Question

The total energy of the body executing SHM is \[E\] . Then the kinetic energy when the displacement is half of the amplitude, is:
A. \[\dfrac{{3E}}{4}\]
B. \[\dfrac{E}{4}\]
C. \[\dfrac{{3E}}{2}\]
D. \[\dfrac{{\sqrt 3 }}{4}E\]

Answer 1

Hint: We start by writing down the given information and the appropriate formulas. Then we apply the formula to find the total energy and find the value of potential energy and kinetic energy, then we apply the condition given in the question to the value and find the value of kinetic energy.

Formulas used:
The total energy of a particle undergoing a simple harmonic motion is given by the formula,
\[E = \dfrac{1}{2}m{\omega ^2}{a^2}\]
The value of kinetic energy of a body undergoing simple harmonic motion is given by the formula,
\[U = \dfrac{1}{2}m\omega \left( {{a^2} - {y^2}} \right)\]
Where \[m\] is the mass of the body, \[\omega \] is the angular frequency of the body and \[a\] is the amplitude of the motion.

Complete step by step answer:
Let us note down the given data, the total energy of the body is given as, \[E\]. Now we proceed to find the value of kinetic energy using the formula,
\[U = \dfrac{1}{2}m\omega \left( {{a^2} - {y^2}} \right)\]
Multiplying inside the bracket and assigning the right values,
\[U = \dfrac{1}{2}m\omega \left( {{a^2} - {y^2}} \right) \\
\Rightarrow U= E - \dfrac{1}{2}m{\omega ^2}{y^2}\]

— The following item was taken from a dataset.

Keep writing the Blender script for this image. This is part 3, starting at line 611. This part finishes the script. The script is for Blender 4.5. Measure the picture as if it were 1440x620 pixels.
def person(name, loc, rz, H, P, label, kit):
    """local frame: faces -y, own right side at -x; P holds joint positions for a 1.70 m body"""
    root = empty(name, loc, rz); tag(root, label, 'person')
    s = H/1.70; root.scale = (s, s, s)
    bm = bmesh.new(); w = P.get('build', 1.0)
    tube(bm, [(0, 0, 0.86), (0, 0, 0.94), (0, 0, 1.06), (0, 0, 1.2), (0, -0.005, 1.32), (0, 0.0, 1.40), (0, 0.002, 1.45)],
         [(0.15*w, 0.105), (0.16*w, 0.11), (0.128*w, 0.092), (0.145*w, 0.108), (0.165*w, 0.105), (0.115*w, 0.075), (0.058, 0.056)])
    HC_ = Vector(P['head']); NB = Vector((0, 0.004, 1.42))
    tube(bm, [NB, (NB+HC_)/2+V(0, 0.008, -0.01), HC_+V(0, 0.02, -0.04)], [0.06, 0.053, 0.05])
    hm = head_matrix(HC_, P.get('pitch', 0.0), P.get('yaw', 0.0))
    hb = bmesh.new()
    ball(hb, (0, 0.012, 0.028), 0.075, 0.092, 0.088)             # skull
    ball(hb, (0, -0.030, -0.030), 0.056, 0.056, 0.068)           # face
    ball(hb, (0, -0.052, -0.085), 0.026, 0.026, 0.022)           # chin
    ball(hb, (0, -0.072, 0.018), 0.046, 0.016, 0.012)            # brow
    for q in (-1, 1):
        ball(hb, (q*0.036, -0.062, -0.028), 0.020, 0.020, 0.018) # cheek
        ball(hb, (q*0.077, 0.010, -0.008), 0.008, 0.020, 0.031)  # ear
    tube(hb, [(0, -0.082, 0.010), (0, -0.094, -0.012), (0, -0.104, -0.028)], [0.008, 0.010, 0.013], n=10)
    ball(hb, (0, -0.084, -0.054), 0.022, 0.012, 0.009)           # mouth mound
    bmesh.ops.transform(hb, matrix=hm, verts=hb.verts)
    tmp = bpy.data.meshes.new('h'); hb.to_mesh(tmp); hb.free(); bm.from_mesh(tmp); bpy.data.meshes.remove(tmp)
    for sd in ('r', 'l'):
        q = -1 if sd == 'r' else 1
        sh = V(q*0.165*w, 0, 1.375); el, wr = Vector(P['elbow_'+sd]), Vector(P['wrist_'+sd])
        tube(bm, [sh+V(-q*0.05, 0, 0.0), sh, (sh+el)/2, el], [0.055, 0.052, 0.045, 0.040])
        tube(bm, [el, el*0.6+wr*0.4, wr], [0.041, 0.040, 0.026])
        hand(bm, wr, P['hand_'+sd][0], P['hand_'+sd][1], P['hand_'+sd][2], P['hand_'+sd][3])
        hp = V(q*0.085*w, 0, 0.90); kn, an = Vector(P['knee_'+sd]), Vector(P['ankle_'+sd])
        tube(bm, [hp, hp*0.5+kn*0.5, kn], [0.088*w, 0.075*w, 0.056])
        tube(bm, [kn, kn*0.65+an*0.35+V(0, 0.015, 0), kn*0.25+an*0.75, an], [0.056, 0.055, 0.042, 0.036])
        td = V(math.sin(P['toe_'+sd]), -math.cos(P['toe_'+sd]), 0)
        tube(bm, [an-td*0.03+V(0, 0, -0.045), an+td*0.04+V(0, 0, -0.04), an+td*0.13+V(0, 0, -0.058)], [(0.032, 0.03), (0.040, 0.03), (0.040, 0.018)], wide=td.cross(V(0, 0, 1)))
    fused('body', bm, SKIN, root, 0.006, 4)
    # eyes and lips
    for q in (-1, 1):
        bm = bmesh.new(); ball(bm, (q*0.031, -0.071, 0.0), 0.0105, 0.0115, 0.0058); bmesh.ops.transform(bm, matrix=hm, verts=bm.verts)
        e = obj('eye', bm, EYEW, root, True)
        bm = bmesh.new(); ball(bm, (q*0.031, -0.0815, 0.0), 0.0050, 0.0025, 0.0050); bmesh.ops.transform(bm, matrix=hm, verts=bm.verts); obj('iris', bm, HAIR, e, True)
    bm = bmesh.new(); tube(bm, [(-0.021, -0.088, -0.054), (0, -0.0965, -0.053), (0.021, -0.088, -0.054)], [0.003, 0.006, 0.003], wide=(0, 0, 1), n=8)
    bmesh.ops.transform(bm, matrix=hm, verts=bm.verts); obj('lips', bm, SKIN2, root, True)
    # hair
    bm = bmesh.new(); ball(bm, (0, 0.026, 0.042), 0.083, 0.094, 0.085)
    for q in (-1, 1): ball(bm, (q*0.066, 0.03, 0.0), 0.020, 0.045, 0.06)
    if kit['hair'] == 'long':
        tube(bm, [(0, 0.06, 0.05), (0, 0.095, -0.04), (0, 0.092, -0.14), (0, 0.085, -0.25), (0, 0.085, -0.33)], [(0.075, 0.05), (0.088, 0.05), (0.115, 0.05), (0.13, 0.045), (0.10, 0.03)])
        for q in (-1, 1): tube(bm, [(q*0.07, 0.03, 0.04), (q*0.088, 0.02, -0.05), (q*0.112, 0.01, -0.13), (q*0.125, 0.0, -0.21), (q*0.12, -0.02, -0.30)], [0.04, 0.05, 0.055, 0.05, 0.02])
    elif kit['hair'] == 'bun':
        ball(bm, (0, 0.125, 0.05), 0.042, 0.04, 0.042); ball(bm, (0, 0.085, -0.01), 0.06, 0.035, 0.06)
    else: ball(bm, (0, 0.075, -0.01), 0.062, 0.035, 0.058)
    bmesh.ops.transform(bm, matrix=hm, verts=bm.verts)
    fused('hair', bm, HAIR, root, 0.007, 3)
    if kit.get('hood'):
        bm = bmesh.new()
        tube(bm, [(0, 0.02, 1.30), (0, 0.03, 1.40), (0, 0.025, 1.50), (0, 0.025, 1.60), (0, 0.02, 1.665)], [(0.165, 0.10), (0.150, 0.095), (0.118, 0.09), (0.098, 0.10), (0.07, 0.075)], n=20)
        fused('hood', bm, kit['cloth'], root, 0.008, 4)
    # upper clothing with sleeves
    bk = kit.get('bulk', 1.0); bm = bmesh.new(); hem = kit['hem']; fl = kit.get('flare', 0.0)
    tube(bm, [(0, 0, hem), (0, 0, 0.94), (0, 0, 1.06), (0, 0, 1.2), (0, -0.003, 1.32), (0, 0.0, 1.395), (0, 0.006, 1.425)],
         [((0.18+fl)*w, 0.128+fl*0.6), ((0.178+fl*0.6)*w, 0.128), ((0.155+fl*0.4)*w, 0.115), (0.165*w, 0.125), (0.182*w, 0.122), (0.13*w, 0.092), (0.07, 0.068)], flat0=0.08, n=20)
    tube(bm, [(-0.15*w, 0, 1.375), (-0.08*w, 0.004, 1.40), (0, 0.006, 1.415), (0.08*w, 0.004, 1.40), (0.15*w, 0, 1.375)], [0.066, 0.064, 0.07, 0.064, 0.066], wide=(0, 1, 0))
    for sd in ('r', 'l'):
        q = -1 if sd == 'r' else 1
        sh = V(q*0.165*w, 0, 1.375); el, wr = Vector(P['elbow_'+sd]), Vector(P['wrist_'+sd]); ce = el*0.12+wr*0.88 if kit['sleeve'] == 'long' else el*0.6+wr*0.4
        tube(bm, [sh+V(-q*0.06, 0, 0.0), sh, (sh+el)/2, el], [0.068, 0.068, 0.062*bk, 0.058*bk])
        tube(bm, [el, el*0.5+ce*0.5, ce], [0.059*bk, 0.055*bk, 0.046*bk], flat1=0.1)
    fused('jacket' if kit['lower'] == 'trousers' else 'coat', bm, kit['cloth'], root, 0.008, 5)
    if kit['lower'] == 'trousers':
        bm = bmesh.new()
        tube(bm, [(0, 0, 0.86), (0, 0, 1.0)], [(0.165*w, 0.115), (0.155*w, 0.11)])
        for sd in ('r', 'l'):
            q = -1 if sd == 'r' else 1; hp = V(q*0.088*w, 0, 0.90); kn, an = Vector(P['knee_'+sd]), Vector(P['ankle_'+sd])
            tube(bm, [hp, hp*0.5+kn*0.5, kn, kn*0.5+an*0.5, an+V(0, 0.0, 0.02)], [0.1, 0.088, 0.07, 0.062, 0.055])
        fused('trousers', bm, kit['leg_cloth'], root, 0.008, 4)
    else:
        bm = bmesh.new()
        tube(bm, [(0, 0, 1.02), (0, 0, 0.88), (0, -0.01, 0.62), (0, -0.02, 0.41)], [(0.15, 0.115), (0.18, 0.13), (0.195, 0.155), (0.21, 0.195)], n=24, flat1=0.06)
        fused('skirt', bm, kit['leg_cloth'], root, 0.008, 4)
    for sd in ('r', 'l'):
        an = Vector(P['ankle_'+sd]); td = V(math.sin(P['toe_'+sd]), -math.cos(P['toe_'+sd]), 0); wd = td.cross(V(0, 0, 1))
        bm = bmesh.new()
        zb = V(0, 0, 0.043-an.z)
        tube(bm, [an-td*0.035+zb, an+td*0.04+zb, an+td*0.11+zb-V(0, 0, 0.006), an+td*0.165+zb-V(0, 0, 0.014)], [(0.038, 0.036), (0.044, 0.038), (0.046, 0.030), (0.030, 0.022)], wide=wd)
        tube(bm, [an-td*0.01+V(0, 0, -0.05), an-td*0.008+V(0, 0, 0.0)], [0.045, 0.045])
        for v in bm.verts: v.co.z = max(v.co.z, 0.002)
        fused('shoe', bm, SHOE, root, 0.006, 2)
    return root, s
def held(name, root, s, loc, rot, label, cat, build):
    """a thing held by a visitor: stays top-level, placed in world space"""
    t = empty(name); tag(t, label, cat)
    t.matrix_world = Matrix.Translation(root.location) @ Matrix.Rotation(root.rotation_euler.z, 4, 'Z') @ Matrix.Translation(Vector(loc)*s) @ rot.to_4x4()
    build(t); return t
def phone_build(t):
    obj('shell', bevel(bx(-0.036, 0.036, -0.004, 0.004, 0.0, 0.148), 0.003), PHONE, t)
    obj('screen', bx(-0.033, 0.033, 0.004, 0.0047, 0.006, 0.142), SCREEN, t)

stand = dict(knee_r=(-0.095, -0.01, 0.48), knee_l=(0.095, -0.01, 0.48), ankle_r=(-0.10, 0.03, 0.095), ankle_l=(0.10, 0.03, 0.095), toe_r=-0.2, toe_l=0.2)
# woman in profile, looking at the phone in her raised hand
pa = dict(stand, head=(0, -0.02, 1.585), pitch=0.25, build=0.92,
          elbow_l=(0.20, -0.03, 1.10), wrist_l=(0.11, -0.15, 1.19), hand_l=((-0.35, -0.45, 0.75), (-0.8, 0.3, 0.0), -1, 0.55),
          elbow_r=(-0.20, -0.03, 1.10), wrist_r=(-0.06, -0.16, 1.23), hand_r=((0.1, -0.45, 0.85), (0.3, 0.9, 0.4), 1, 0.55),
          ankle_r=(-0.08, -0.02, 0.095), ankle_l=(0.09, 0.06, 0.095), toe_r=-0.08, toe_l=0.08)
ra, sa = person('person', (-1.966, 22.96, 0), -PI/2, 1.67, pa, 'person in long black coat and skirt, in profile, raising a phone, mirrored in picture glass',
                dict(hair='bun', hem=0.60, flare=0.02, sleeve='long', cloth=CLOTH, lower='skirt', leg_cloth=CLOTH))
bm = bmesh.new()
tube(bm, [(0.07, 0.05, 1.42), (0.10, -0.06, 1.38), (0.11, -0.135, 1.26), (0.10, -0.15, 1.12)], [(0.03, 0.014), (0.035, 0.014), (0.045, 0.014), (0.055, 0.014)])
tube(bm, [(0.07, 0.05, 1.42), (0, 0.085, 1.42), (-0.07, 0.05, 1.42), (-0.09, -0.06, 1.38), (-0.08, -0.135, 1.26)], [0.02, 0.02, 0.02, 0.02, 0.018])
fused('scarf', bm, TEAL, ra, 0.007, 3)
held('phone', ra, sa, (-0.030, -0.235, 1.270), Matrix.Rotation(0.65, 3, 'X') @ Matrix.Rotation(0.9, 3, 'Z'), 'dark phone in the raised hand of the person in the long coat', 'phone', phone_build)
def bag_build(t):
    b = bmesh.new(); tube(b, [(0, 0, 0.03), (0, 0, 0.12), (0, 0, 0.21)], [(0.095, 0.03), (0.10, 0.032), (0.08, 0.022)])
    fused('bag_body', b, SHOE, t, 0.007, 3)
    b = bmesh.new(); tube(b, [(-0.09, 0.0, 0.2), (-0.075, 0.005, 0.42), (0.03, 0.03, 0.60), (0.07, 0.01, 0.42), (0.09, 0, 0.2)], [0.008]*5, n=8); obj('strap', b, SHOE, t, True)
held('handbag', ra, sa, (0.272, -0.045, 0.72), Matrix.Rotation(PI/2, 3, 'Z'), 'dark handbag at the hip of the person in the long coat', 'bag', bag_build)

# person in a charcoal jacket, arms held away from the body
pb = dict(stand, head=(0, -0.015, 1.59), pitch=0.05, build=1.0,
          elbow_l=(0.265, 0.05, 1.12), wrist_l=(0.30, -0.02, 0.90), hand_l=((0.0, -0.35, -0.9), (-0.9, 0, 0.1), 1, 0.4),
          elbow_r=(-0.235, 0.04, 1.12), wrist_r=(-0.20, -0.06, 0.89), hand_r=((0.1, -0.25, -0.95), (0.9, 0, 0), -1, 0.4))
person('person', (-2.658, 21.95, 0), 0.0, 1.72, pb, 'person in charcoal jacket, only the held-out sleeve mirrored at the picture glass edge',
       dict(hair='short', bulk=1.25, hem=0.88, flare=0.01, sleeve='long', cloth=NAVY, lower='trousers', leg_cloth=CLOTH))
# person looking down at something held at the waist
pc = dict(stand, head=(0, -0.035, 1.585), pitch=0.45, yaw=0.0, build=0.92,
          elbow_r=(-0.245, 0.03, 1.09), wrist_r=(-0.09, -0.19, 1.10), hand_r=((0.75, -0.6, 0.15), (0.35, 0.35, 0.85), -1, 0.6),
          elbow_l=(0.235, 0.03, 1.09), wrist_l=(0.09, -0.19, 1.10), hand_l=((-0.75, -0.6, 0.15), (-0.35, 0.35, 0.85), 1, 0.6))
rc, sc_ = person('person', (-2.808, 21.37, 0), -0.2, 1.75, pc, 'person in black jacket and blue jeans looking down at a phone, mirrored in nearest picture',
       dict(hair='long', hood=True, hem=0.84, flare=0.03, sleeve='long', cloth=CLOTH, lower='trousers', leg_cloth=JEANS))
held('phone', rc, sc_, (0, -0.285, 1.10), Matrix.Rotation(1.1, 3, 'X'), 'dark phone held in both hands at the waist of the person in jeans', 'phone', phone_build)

Now we apply the given condition, that is, the amplitude becomes \[\dfrac{a}{4}\]. When we substitute that on the equation, we get
\[U = E - \dfrac{1}{2}m{\omega ^2}\left( {\dfrac{{{a^2}}}{4}} \right)\]
If we take the one fourth outside we get the value of total energy itself and the value becomes,
\[U = E - \dfrac{E}{4} \\
\therefore U = \dfrac{{3E}}{4}\]

Therefore, the correct answer is option A.

Note: Kinetic energy is a property that a moving body possesses. The total energy can be defined as the sum of kinetic and potential energy. The potential energy is the energy possessed by the body when it is at rest. We always measure the change in potential energy. For reference, we take potential energy at ground level to be zero and report the potential energy of objects with reference to ground level. The kinetic energy is maximum when the displacement from mean position is zero. The potential energy is maximum when the displacement is equal to the amplitude.